Proving that $\frac{\pi ^2}{p}\neq \sum_{n=1}^{\infty }\frac{1}{a_{n}^2}$

If you don't want to put any restrictions on the $a_n$, there is no number theory here, only analysis. If I may quote from my previous answer:

Theorem: Let $\sum_k s_k$ be a convergent sum of positive numbers, say $S=\sum_k s_k$. Suppose that, for all $n$, we have $s_n < \sum_{k=n+1}^\infty s_k$. Then there is a subsequence of $s_k$ whose sum converges to $x$ for any positive $x < S$.

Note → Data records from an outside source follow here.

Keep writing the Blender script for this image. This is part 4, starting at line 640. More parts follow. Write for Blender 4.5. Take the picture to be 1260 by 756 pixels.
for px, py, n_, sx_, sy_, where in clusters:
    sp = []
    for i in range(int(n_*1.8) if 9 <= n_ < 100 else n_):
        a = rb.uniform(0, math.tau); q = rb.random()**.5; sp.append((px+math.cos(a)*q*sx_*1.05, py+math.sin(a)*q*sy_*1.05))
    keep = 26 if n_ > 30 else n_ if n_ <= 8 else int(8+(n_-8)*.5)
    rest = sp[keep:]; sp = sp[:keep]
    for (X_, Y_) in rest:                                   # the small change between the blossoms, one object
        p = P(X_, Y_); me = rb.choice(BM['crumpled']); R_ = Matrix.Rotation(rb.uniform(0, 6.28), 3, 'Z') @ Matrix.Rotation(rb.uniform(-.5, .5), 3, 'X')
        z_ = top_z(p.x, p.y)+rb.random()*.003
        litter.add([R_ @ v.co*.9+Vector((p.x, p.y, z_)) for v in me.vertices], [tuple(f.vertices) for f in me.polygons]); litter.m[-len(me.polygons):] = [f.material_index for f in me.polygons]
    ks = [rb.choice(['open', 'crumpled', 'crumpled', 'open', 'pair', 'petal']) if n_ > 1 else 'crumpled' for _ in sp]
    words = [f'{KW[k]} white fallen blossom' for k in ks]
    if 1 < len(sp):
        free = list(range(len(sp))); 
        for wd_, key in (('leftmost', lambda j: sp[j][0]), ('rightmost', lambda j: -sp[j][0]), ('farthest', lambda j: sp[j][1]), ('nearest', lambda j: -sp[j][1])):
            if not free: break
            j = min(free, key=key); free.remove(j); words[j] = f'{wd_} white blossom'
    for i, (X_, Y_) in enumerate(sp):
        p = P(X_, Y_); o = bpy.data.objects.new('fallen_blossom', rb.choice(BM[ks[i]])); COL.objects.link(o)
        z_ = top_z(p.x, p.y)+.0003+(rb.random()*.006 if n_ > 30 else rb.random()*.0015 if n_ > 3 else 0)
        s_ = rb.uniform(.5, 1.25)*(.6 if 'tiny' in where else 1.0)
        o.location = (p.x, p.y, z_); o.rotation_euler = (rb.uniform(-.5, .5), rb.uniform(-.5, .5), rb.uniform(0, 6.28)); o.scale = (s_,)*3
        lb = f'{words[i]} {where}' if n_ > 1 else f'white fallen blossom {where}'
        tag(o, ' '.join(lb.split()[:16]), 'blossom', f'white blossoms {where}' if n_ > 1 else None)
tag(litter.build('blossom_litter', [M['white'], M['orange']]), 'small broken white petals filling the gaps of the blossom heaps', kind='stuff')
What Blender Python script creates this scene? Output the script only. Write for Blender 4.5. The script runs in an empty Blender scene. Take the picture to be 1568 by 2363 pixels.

Intuitively, say we're trying to construct a subsequence. The sum is convergent, so its terms must become arbitrarily small and thus allow us to approach $x$ arbitrarily closely. The only thing that can go wrong is that at some point all the terms we have left aren't big enough to get us to $x$. The condition $s_n < \sum_{k=n+1}^\infty s_k$ ensures that, whenever this happens, we'll have room to use the earlier term $s_n$ without exceeding $x$, and so the only way we can't get to $x$ is if we were already using all the earlier terms (i.e., $x>S$).

The series $\sum_{k=2}^\infty \frac{1}{n^2}$ satisfies the hypotheses of this theorem, and so we can write any number less than $\sum_{k=2}^\infty \frac{1}{n^2}=\frac{\pi^2}{6}-1$ as a sum of the reciprocals of distinct squares (with $a_1>1$). Similarly, if $1 < x < \frac{\pi^2}{6}$, we can write $x-1$ as a sum of the reciprocals of distinct squares, and then throw in a $1$ at the beginning to get such a representation for $x$ (with $a_1=1$).

In particular, if $p$ is prime, $\frac{\pi^2}{p}$ can be written in the form you want unless $p \in \{2,3,5,11,13\}$. But that has nothing to do with their primality: it's all about the gross size of $\frac{\pi^2}{p}$.

The interesting number theory happens when you put further conditions on the $a_n$, such as requiring them to be in arithmetic progression...

I ran the greedy algorithm from the previous question for the first 1000 primes with the added caveat that the terms in the sequence have to be distinct. It appears that your statement is only true for the primes 2, 3, 5, 11, 13 and false for the rest! I've only used 40 terms in the algorithm for each of the primes. For those that work, the accuracy is quite good (hundreds of digits for the larger primes). For example if $A_p$ stands for the terms for prime p then

$$A_7 = \{1, 2, 3, 5, 11, 42, 991, 59880, 21165404, 81090759408,\ldots \}$$

and if $S_p(n)$ stands for the partial sum we have

$$S_7(10) = \frac{9409086091684410250487330038662170074145032522104397}{66733781786148561048500788381308231 67971682291718400} $$

with

$$\frac{\pi^2}{7}- S_7(10) \approx 3.0292 \cdot 10^{-34}$$

EDIT: I ran the algorithm again but this time with the integers from 1 to 100 because I suspected the problem is not just with the primes themselves. The algorithm failed to converge within 15 terms for the numbers

$$E = \{1, 2, 3, 4, 5, 10, 11, 12, 13, 14, 15\}$$

The algorithm is way off for these integers. I'm willing to conjecture that for every integer $k\notin E$ there exists a sequence of positive integers $a_{n,k}$ such that

$$\frac{\pi^2}{k} = \sum_{n = 1}^{\infty} \frac{1}{a_{n,k}^2}$$